Em todas as emergências, Deus tem em reserva algum servo que se manifestará e cumprirá Sua vontade. Pedras iriam clamar, ou seriam levantadas para se tornar homens se Deus precisasse deles em caso de emergência; mas isso nunca acontece pois Deus nunca está em emergência como essa. Ele sempre tem um homem na reserva e José era o homem nessa ocasião. Este tímido e secreto discípulo foi subitamente cheio de coragem e enfrentou Pilatos com ousadia. Ele era o homem nascido no mundo para cumprir, no momento oportuno, a palavra profética de Isaías 53:9 – “com o rico na Sua morte”. Tendo cumprido isso, ele sai completamente do relato.

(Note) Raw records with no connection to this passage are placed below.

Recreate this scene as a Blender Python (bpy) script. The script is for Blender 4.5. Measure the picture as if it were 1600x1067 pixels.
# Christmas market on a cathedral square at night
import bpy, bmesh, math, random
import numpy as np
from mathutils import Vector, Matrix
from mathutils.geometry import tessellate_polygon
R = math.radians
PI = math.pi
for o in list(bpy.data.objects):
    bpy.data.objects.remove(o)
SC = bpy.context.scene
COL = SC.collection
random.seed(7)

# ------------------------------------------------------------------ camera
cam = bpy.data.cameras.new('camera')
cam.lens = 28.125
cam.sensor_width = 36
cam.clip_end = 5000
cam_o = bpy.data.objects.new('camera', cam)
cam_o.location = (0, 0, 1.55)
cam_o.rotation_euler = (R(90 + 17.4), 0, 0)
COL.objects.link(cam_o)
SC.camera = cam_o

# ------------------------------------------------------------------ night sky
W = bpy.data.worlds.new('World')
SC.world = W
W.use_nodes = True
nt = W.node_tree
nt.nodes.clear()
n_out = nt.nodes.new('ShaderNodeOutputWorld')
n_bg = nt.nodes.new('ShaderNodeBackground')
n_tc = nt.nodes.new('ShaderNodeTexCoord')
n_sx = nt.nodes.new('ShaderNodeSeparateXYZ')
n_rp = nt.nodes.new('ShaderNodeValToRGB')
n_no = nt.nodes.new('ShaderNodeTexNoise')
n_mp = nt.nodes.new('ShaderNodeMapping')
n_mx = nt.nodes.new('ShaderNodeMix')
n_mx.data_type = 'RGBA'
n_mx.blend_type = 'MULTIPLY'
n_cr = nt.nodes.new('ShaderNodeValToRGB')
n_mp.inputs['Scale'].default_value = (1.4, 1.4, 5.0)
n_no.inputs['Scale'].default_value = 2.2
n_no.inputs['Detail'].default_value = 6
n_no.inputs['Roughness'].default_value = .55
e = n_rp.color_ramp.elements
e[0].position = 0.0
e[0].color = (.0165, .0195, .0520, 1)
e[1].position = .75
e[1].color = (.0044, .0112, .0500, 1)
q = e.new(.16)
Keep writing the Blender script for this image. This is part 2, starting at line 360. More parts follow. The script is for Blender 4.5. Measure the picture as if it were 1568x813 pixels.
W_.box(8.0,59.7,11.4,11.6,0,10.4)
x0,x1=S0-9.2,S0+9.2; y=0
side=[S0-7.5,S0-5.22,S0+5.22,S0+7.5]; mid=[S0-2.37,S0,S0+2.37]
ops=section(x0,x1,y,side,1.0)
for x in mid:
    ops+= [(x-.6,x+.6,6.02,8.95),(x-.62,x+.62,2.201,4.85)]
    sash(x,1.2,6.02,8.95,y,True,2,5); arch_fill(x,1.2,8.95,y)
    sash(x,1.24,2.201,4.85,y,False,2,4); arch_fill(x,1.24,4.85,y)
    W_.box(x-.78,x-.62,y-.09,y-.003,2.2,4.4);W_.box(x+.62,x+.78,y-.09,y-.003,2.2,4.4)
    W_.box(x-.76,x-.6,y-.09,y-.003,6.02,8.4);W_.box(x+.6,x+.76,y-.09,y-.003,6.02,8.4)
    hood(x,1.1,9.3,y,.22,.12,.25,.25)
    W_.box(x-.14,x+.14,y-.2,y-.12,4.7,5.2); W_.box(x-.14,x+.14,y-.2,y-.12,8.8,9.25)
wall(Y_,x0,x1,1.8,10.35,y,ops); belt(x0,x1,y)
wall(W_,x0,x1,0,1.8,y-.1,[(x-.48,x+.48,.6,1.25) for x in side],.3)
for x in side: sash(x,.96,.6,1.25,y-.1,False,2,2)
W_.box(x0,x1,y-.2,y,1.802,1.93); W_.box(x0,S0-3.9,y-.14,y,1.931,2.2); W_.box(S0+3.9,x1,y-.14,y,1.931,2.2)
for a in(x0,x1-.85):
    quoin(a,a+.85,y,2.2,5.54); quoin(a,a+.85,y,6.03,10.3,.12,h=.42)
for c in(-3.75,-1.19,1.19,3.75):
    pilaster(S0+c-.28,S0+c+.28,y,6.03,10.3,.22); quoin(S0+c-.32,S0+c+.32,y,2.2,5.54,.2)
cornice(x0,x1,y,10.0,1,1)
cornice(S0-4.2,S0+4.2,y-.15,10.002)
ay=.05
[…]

Ele perdeu a oportunidade de ser identificado com Cristo em Sua vida, mas se identificou com Ele quando estava morto. Isso é notável, pois exatamente inverteu o procedimento dos discípulos. Eles se identificaram com Ele durante Sua vida e falharam miseravelmente quando Ele morreu. A aparente derrota de Jesus teve o efeito de encorajar José. Agitou as brasas fumegantes de sua fé em um repentino incêndio. Ele “esperava o reino de Deus”, e podemos ter certeza de que no dia do reino a fé e as obras de José não serão esquecidas por Deus. O tipo de sua fé é exatamente o que precisamos hoje – o tipo que desperta quando a derrota parece certa.
Consequentemente a ação de José teve o efeito de trazer diante de Pilatos o caráter sobrenatural da morte de Cristo. Nenhum homem poderia tirar Sua vida; Ele a entregou por Si mesmo, e no momento adequado, quando tudo foi cumprido. Os dois ladrões, como sabemos, permaneceram por horas após, e a morte deles teve que ser acelerada por meios cruéis. Pilatos ficou maravilhado, mas sendo o fato confirmado, ele concedeu o pedido. Assim, a vontade de Deus foi feita, e a partir daquele momento o corpo santo estava fora das mãos dos incrédulos. Mãos de amor e fé realizaram os serviços e O colocaram no sepulcro. As mulheres devotadas também foram testemunhas quando até mesmo os discípulos desapareceram e viram onde Ele havia sido colocado.



[1]  N. do T.: Pensamento ou argumento que contraria os princípios do pensamento humano.  É o oposto do que alguém pensa ser a verdade.